This is the Navy SEAL Google hired as its security chief

SUMMARY
As corporate America recruits veterans who have led men and women under fire, Google has skimmed the cream of the crop to manage its global security.
Veteran Chris Rackow heads the team that protects the company's 80,000 employees, its offices and property, in more than 150 cities across almost 60 countries. Google tapped Rackow's experience just over a year ago, recognizing the value the former warrior would bring to the search powerhouse. He had spent years in two of the most elite military and paramilitary organizations in the world: the U.S. Navy SEALs and the FBI Hostage Rescue Team.
Rackow's leadership illustrates how corporate America has caught on to the resource created by veterans of U.S. foreign interventions. An ability to manage complex, risky, and dynamic problems, especially in the rapidly changing technology industry, carries a premium.
Google brought Rackow on board in September 2016 as vice president of global security. He is one of many veterans at Google, which does not disclose the number it hires, but says they're employed in every job category, including software engineering, sales, finance, and security.
Related: Fortune 500 CEOs who served in the military
"One of the highest values of veterans is leadership just because it is such a core element within the military, from junior-enlisted all the way up to senior officers," Rackow said. "Everybody's expected to exert some type of leadership, and that is baked into recruits from day one all the way through."
"It's a quality that I have seen to be slackening across the business world," Rackow said. "That's, I think, where veterans really can play a huge part - coming in and providing positive, respectful, and dignified leadership for organizations, especially multinationals."
Rackow's military career started in 1988 when he joined the SEALs, a Navy special forces unit known for its punishing selection program and high-stakes covert missions. He was a SEAL for nearly 23 years. He also spent 13 years in the FBI, for five years as a member of the Hostage Rescue Team, a counter-terrorism unit operating at home and abroad, and, like the SEALs, famed for its harsh induction and commando-style operations.

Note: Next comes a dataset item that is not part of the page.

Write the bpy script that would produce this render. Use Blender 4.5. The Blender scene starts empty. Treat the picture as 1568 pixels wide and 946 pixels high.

Now he works in an industry where the weapons of battle are code and silicon chips.
"I know I'm not the smartest guy in the room," Rackow said. "In fact, I'm probably at the very low end of the totem pole based on the amazing skills we have here at Google."
And for veterans, the corporate world has some significant differences from the armed services.
"The government and the military really are quite homogeneous. It really is not as truly diverse as a company is, and especially a global company," he said.
"You really are presented with 360 degrees of various belief systems and ideas and concepts. That's probably just the unique challenge for veterans, is to understand ... the larger landscape that they need to be able to understand and learn how to operate within."
Still, his service gave him deep expertise in areas where the skills needed for military operations overlap with those required in a global technology firm -- teamwork, for example.
"A team is really a group that understands that we are sacrificing a small part of our individuality, but we're coming together for a common good, a common goal," Rackow said. "Whether you call it a common goal or you call it a mission, it's all the same thing."
"True leadership really means there's no one model, and oftentimes within a team, let's say of 10 people, you might have to exercise 10 different leadership styles ... without it looking as if you're catering to individual needs," he said.
Along with his background in warfare, Rackow brought into the tech industry a solid civilian education - thanks to realizing during his time with the FBI that he was getting intellectually out-gunned.
"I was coming to the conclusion that I was going after people that were way smarter than I was, and I needed to go back to school," he said.
He spent two years getting two degrees simultaneously: an MBA from the Kelley School of Business at Indiana University and a master's in global management from Arizona State's Thunderbird School of Global Management, the latter teaching him "how to be successful across different cultures and belief systems."
See Also: 20 private security contractors that hire vets with the skills
Rackow, married with a teenage daughter, has bounced around the world for decades, mostly in the Middle East and the western Pacific. Now, working at Google and living in Half Moon Bay, he's not so far from where he spent his formative years. Born in Los Angeles, he lived in Lake Tahoe from kindergarten through fourth grade.
When he was in fifth grade his family moved to San Diego. "I grew up pretty much a California water kid. I was always out in the water, surfing, sailing, diving. Surfing stuck with me - I go out when it's appropriate for my age," he said. "I'm not charging anything big anymore. But I love to go out and stand-up paddleboard, or go out and surf."
He considers his hiring by Google "a stroke of luck" that started with a call from one of the company's recruiters.
"It was of great interest to see if I could actually come and work and provide value here, and especially after doing the research on what Google believes and what they think they can do for the planet in general, I looked at it as another service-based environment," he said.
Google supports veterans through grants to an education group and scholarships. It also hosts a veterans' network among employees and resume-writing workshops pairing Google employees with veterans entering the civilian workforce, Rackow noted.
Though a commando for most of his career, he had prefaced his service with a bachelor's degree in engineering from the U.S. Naval Academy.
"I'm an engineer at heart," he said. "But as my counselor in college told me, I probably should never practice engineering."